Omar Sy spielt mit? Natürlich schaue ich das! Als Schauspieler und in all seinen Rollen bringt er Freude und ist halt einfach ein unglaublich sympathischer Typ. Aber abgesehen davon verkörpert er die erwachsene Version von Assane Diop authentisch und nachvollziehbar. In emotionalen Momenten fühlt man durch sein Spiel mit ihm und er braucht keine Worte, um dem Charakter genügend Tiefe zu geben.
„Arsène Lupin ist mehr als ein Buch. Es ist mein Erbe. Meine Methode. Mein Weg. Ich bin Lupin.“
Assane Lupin in Lupin
Das gilt auch für das junge Talent Mamadou Haidara, der die verlorene und gleichzeitig wütende junge Version von Assane verkörpert. Dieser schafft es, dir in den Rückblicken zu verstehen zu geben, wie aus ihm der Gentleman-Gauner wurde, der er heute ist. Doch leider ist diese Entwicklung sehr abrupt, sodass der Zuschauer etwas verwirrt zurückgelassen wird, vor allem, als noch eine dritte Version von Assane etabliert wird, der auf dem Hoch seiner Gauner-Karriere ist.

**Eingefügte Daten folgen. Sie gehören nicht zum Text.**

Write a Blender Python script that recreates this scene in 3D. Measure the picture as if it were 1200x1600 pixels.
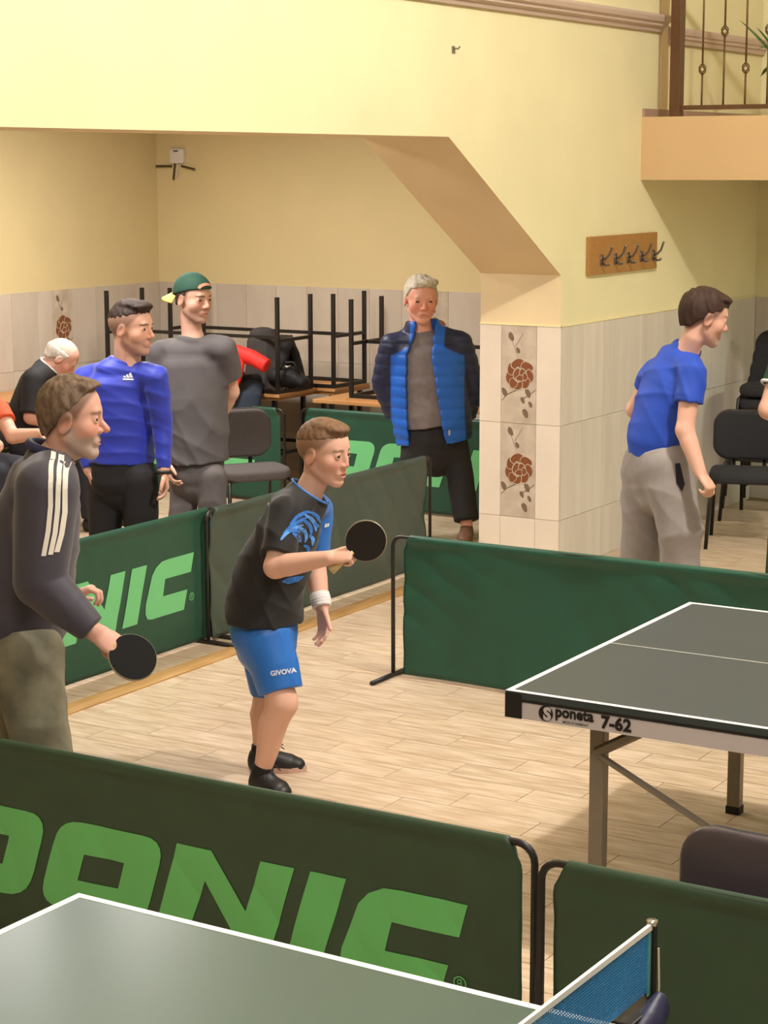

Zudem muss man auch anmerken, dass Omar Sy eher wirkt wie ein Schlitzohr als ein „Gentleman“, aber das gibt der Serie eher einen sympathischen Touch, als dass man das groß als Kritikpunkt anmerken könnte. Doch leider nehmen die wenigen Folgen der Serie auch die Möglichkeit, diese Entwicklung angenehm zu zeigen und auch tief gehende Beziehungen zu etablieren. Daher wirken viele zwischenmenschliche Beziehungen eher oberflächlich. Aber nicht nur die Authentizität der Beziehungen leidet unter der geringen Screentime von Lupin.
Es werden in der Serie sehr aktuelle und wichtige Themen angeschnitten. Am meisten Raum nimmt hier Klassismus resultierend aus dem systematischen Rassismus in der Gesellschaft ein. Als senegalesische Einwanderer werden die beiden Diops als Menschen zweiter Klasse behandelt, sowohl von der Oberschicht, für die der Vater arbeitet, als auch vom Staat, der den Tod desselbigen als nebensächlich behandelt.
Dabei scheint Assane diese Angst der Menschen als Rassisten entlarvt zu werden optimal für sich einzusetzen, was aber keineswegs die Ernsthaftigkeit des Themas in Frage stellt. Spannend ist auch, wie Charaktere der Oberschicht enttarnt werden. Zwar scheinen sie oberflächlich sympathisch zu sein, doch ihr nettes Verhalten wirkt zunehmend oberflächlich. Wenn es zu anstrengend wird, hört die Loyalität gegenüber marginalen Gruppen auf. Abgesehen von den Ungerechtigkeiten die Babakar und Assane Diop widerfahren, finden sich auch weitere Themen in der Serie, wie Mobbing am Arbeitsplatz. All das wird dem Zuschauer nicht auf das Auge gedrückt, aber es gibt der Serie eine Tiefe, die zum Nachdenken anregt und einen auch so schnell nach Beenden der ersten Staffel nicht mehr loslässt… mal ganz abgesehen von einem Cliffhanger, der verboten werden sollte!
Allgemein ist die Serie jedem und jeder Sherlock-Liebhaber:in zu empfehlen. Wenn man Action erwartet, wird man hier zwar enttäuscht, aber man kriegt dafür eine ganze Palette an Schauspielkunst und spannenden Coups mit erleuchtenden „Aaaah“-Momenten. Leider fehlt es bei manchen Charakteren und Beziehungen an Tiefe, was der stark begrenzten Folgenzahl zu Grunde liegt und vieles ist schlichtweg unrealistisch. Doch alles in allem ist die französische Serie sehenswert und seien wir mal ehrlich: wie kann man Omar Sy (in egal welcher Rolle) nicht mögen?